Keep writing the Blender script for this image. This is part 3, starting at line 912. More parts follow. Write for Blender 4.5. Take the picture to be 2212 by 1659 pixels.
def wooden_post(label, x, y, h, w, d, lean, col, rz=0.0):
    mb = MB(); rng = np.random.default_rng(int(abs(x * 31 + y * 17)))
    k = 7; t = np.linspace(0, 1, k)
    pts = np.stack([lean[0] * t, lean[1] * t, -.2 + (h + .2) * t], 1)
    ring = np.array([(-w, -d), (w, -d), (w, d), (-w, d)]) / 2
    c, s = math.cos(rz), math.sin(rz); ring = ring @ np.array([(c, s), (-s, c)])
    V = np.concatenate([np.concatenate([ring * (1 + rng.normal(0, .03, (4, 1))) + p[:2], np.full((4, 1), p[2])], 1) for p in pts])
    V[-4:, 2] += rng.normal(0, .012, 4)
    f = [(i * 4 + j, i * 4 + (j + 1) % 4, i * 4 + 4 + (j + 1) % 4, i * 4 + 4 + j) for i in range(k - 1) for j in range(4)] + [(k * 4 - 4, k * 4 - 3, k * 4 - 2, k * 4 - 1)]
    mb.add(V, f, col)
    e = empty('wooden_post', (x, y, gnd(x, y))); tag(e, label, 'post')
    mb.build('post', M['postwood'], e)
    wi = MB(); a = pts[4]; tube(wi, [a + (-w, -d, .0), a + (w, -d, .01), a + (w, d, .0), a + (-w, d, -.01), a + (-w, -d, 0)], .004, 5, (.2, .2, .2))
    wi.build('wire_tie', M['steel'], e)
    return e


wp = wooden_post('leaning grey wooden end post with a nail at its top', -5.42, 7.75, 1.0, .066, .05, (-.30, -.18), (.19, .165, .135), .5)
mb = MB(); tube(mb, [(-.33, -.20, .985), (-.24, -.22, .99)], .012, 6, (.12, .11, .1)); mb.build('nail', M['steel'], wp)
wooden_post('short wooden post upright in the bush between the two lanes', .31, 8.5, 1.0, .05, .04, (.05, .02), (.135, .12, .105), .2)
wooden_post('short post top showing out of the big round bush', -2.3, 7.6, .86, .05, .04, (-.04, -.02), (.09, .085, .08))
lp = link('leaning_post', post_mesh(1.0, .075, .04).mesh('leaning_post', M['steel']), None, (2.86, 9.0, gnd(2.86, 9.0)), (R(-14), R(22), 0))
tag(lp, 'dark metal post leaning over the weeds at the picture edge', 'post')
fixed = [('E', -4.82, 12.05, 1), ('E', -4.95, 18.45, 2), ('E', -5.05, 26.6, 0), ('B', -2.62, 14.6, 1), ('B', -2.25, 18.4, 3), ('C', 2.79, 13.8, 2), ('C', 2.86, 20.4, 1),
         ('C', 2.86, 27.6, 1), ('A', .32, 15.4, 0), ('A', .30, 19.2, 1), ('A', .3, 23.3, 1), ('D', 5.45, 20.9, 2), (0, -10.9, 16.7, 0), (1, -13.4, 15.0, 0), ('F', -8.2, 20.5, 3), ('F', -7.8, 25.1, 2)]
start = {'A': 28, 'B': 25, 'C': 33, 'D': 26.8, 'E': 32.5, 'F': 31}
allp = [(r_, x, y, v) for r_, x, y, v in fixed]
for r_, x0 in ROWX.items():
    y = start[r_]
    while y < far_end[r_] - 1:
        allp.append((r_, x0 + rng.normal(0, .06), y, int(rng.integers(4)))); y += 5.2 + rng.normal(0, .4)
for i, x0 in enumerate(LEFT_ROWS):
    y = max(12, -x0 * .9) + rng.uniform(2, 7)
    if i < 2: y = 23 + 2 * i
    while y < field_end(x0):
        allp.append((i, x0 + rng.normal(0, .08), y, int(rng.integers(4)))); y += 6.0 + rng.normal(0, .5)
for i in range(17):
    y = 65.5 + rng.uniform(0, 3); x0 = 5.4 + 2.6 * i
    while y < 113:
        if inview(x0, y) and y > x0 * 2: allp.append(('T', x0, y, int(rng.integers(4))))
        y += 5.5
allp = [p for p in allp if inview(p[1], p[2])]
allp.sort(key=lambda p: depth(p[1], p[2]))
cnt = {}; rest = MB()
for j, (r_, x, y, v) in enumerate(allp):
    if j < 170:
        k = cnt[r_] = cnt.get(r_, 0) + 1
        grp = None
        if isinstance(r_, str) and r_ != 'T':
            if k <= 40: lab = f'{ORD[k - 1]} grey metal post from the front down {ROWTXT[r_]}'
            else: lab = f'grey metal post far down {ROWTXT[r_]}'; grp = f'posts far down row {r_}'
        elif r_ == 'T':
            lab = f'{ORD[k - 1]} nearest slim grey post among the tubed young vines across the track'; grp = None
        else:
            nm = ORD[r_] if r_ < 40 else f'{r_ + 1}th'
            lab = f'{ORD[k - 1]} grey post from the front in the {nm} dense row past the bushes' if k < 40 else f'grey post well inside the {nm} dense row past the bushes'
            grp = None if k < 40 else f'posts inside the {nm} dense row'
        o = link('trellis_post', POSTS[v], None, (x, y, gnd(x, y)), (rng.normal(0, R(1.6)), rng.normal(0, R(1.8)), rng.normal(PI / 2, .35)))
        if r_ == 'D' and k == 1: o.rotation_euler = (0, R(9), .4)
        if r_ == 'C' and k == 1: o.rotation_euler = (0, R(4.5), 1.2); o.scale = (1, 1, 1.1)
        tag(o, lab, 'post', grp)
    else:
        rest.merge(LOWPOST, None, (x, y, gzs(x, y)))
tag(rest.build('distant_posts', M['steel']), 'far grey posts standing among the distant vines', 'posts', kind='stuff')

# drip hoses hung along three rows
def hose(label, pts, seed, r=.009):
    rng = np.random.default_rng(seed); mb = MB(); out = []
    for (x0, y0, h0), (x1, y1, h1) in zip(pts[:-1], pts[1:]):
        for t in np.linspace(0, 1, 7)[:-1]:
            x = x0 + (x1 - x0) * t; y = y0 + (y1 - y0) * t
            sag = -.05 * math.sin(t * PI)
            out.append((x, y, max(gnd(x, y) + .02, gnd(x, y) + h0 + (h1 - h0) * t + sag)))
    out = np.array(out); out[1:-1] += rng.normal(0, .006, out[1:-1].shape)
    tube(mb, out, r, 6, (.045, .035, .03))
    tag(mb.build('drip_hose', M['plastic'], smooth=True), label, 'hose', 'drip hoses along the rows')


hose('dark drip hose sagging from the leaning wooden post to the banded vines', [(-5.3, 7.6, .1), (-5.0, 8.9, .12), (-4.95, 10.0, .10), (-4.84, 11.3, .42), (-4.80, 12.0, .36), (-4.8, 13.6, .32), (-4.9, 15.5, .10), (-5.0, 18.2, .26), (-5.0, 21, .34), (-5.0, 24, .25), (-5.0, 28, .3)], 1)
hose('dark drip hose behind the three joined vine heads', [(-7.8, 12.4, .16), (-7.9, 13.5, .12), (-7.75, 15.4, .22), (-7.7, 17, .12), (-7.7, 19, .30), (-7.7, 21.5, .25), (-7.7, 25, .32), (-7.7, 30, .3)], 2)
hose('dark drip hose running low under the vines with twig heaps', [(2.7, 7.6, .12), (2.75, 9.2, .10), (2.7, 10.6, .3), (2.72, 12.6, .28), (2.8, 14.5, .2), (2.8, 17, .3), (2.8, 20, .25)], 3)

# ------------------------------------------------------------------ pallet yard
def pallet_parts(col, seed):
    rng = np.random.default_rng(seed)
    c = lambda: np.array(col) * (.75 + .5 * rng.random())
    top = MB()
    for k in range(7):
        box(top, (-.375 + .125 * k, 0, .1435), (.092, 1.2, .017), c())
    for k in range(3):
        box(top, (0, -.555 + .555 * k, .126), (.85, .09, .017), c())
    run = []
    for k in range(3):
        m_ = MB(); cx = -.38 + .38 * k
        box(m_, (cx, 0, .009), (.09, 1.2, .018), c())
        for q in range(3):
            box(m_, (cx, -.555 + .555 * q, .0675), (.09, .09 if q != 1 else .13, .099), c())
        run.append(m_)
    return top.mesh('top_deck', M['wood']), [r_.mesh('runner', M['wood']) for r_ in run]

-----

● STATED PROBLEM
Extract every line containing the string "picture" from the material.

● RESULT OF THIS EXERCISE
Keep writing the Blender script for this image. This is part 3, starting at line 912. More parts follow. Write for Blender 4.5. Take the picture to be 2212 by 1659 pixels.
tag(lp, 'dark metal post leaning over the weeds at the picture edge', 'post')